Cette recension est issue de Politique étrangère 3/2013. Stéphane Taillat propose une analyse de l’ouvrage de Stanley McChrystal – My Share of the Task. A Memoir (New York, NY, Portfolio/Penguin, 2013, 464 pages).

00-McChrystalL’écriture de mémoires est un exercice souvent délicat pour un homme public, d’autant plus s’il est controversé [1]. Si Stanley McChrystal affiche sa fidélité au « credo des Rangers », il aborde ses relations avec l’administration en toute franchise, ne négligeant jamais de prendre sa part de responsabilité dans certains des scandales liés à sa carrière à la tête du Joint Special Operations Command (JSOC) de 2003 à 2008. La lecture de cette autobiographie est instructive à plusieurs titres. Elle éclaire d’abord une certaine vision des relations entre militaires et pouvoir politique, empreinte de tensions et de méfiance. Le livre est organisé autour de deux grands thèmes : l’histoire d’un officier qui vit les profondes mutations de l’armée de Terre des États-Unis, et modèle en partie ces dernières notamment à la tête des opérations spéciales ; et un récit articulé autour de l’apprentissage du « bon leadership ». Il est à cet égard peu surprenant que le général retraité ait fondé un cabinet de consultants (McChrystal Group), dont la compétence est de « transformer les équipes et les organisations à travers des solutions managériales qui promeuvent l’innovation et la croissance dans un environnement opérationnel dynamique ». On comprend dès lors qu’un tel exercice, forcément rétrospectif, met au cœur de ces mémoires l’expérience « d’innovateur » de McChrystal à la tête du JSOC.
Il faut donc lire cet ouvrage à travers le prisme du leader transformationnel, attaché au charisme mais surtout à l’énergie pouvant promouvoir et susciter l’innovation.
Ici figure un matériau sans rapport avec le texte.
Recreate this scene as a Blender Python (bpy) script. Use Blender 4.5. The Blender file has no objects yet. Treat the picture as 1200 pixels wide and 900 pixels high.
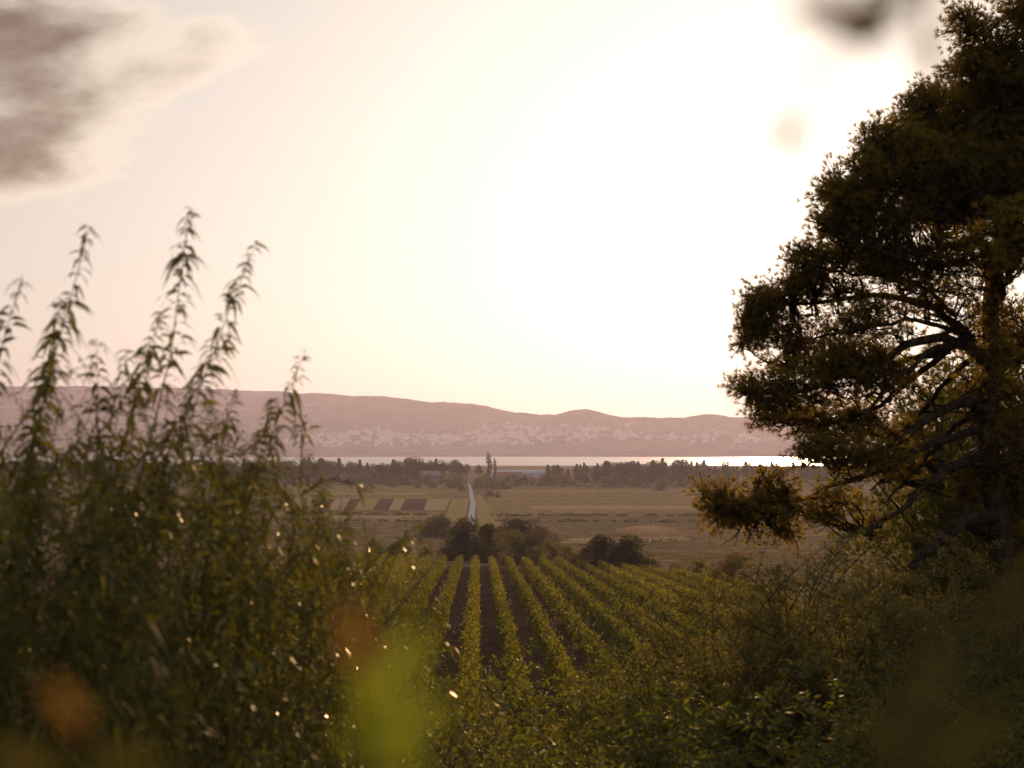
import bpy, math, random
import numpy as np
from mathutils import Vector, noise

SC = bpy.context.scene
COL = SC.collection
R = math.radians

# ------------------------------------------------------------------ camera, sky, sun, exposure
F = 1666.67                       # focal length in pixels of the 1200 px wide photograph (50 mm lens)
CAMZ = 25.0
PITCH = math.atan(75 / F)         # true horizon lies 75 px under the picture's middle
SUN_AZ, SUN_EL = 10.9, 7.75       # degrees right of +Y, degrees above the horizon

cam_d = bpy.data.cameras.new('camera')
cam = bpy.data.objects.new('camera', cam_d)
COL.objects.link(cam)
cam_d.lens = 50; cam_d.sensor_width = 36
cam_d.clip_start = 0.05; cam_d.clip_end = 30000
cam.location = (0, 0, CAMZ)
cam.rotation_euler = (math.pi / 2 + PITCH, 0, 0)
cam_d.dof.use_dof = True
cam_d.dof.focus_distance = 300
cam_d.dof.aperture_fstop = 2.3
SC.camera = cam

SUNV = Vector((math.sin(R(SUN_AZ)) * math.cos(R(SUN_EL)), math.cos(R(SUN_AZ)) * math.cos(R(SUN_EL)), math.sin(R(SUN_EL))))
W = bpy.data.worlds.new('World'); SC.world = W
W.use_nodes = True
def build_world():
    nt = W.node_tree; N = nt.nodes; L = nt.links
    N.clear()
    def nd(t, **k):
        n = N.new(t)
        for a, b in k.items(): setattr(n, a, b)
        return n
    def m(op, a, b=None, clamp=False):
        n = nd('ShaderNodeMath', operation=op, use_clamp=clamp)
        for i, v in enumerate((a, b)):
            if v is None: continue
            if isinstance(v, (int, float)): n.inputs[i].default_value = v
            else: L.new(v, n.inputs[i])
        return n.outputs[0]
    sky = nd('ShaderNodeTexSky', sky_type='NISHITA')
    sky.sun_disc = False
    sky.sun_elevation = R(SUN_EL); sky.sun_rotation = R(SUN_AZ)
    sky.air_density = 1.0; sky.dust_density = 4.0; sky.ozone_density = 1.0
    sky.altitude = 0
    # evening air: pull the blue out of the sky towards a warm grey
    hs = nd('ShaderNodeHueSaturation'); hs.inputs['Saturation'].default_value = 0.62
    gm = nd('ShaderNodeGamma'); gm.inputs[1].default_value = 0.38     # thick evening air evens the brightness out
    L.new(sky.outputs[0], gm.inputs[0]); L.new(gm.outputs[0], hs.inputs['Color'])
    tint = nd('ShaderNodeMix', data_type='RGBA', blend_type='MULTIPLY'); tint.inputs[0].default_value = 1
    L.new(hs.outputs[0], tint.inputs[6]); tint.inputs[7].default_value = (4.75 * 1.045, 4.75 * 0.985, 4.75 * 0.955, 1)
    # a cloud bank high on the left with thin lit edges (laid out by direction)
    tc = nd('ShaderNodeTexCoord'); sp = nd('ShaderNodeSeparateXYZ'); L.new(tc.outputs['Generated'], sp.inputs[0])
    yy = m('MAXIMUM', sp.outputs[1], 0.05)
    u = m('DIVIDE', sp.outputs[0], yy); v = m('DIVIDE', sp.outputs[2], yy)
    cb = nd('ShaderNodeCombineXYZ'); L.new(m('ADD', m('MULTIPLY', u, 1.0), m('MULTIPLY', v, 0.35)), cb.inputs[0]); L.new(m('SUBTRACT', m('MULTIPLY', v, 1.9), m('MULTIPLY', u, 0.35)), cb.inputs[1])
    n1 = nd('ShaderNodeTexNoise'); n1.inputs['Scale'].default_value = 6.5; n1.inputs['Detail'].default_value = 9; n1.inputs['Roughness'].default_value = 0.52; n1.inputs['Distortion'].default_value = 0.15
    L.new(cb.outputs[0], n1.inputs['Vector'])
    # distance from the bank's middle
    du = m('DIVIDE', m('SUBTRACT', u, -0.365), 0.125); dv = m('DIVIDE', m('SUBTRACT', v, 0.295), 0.062)
    d = m('SQRT', m('ADD', m('MULTIPLY', du, du), m('MULTIPLY', dv, dv)))
    du2 = m('DIVIDE', m('SUBTRACT', u, -0.40), 0.10); dv2 = m('DIVIDE', m('SUBTRACT', v, 0.212), 0.036)
    d = m('MINIMUM', d, m('ADD', 0.1, m('SQRT', m('ADD', m('MULTIPLY', du2, du2), m('MULTIPLY', dv2, dv2)))))
    c = m('ADD', m('SUBTRACT', 1.0, m('MULTIPLY', d, 0.74)), m('MULTIPLY', m('SUBTRACT', n1.outputs[0], 0.5), 2.3))
    def ramp(val, a, b):
        n = nd('ShaderNodeMapRange', interpolation_type='SMOOTHSTEP'); n.inputs[1].default_value = a; n.inputs[2].default_value = b
        L.new(val, n.inputs[0]); return n.outputs[0]
    edge = ramp(c, -0.05, 0.22); core = ramp(c, 0.10, 0.80)
    n2 = nd('ShaderNodeTexNoise'); n2.inputs['Scale'].default_value = 17; n2.inputs['Detail'].default_value = 8; n2.inputs['Roughness'].default_value = 0.6
    L.new(cb.outputs[0], n2.inputs['Vector'])
    core = m('MULTIPLY', core, m('ADD', 0.48, m('MULTIPLY', n2.outputs[0], 0.9)), True)
    e1 = nd('ShaderNodeMix', data_type='RGBA', blend_type='MULTIPLY'); L.new(m('MULTIPLY', edge, 0.8), e1.inputs[0]); L.new(tint.outputs[2], e1.inputs[6]); e1.inputs[7].default_value = (1.2, 1.14, 1.02, 1)
    e2 = nd('ShaderNodeMix', data_type='RGBA', blend_type='MULTIPLY'); L.new(m('MULTIPLY', core, 0.9), e2.inputs[0]); L.new(e1.outputs[2], e2.inputs[6]); e2.inputs[7].default_value = (0.17, 0.125, 0.095, 1)
    bg = nd('ShaderNodeBackground'); bg.inputs['Strength'].default_value = 0.057
    L.new(e2.outputs[2], bg.inputs['Color'])
    o = nd('ShaderNodeOutputWorld'); L.new(bg.outputs[0], o.inputs['Surface'])
build_world()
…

Si toute la carrière de McChrystal se déroule dans une institution attachée à oublier l’expérience du Vietnam, elle s’inscrit dans une réorganisation parallèle : celle des opérations spéciales, ce qui permet à l’auteur de se placer dans le sens de l’histoire. Mais l’apprentissage de McChrystal, tel qu’il le narre, trouve son aboutissement dans les dix années de guerre contre les djihadistes. Ce qu’il perçoit comme un défi le pousse à innover et à élaborer des solutions qui font du JSOC un outil particulièrement efficace pour traquer les « terroristes », démanteler les réseaux et, au-delà, suscite une mutation organisationnelle : « il faut un réseau pour lutter contre un réseau », ne cesse-t-il de marteler.
Ce succès a pourtant ses revers. Il s’inscrit dans la réaffirmation de la volonté des militaires de prendre en main le processus de formulation stratégique. L’auteur décrit les tensions avec l’administration Obama sur l’Afghanistan comme nourries de méfiance réciproque. Loin d’adopter sans réserve les recommandations de McChrystal, le nouveau président préfère un plus large panel d’options. Cette situation, à laquelle s’ajoute l’aura de l’officier auprès de ses proches collaborateurs, explique certainement l’état d’esprit « toxique » à l’origine des propos qui ont conduit à son limogeage. Tant il est vrai que le leader transformationnel voit sa fin lorsque sa tâche est accomplie.

Stéphane Taillat

1. À la fin du mois de juin 2010, alors qu’il commande les troupes de l’ISAF (International Security Assistance Force) en Afghanistan, le général Stanley McChrystal est limogé par le président Obama après la publication d’un article du magazine Rolling Stones citant des propos jugés déplacés et outrageants pour des personnalités de l’administration.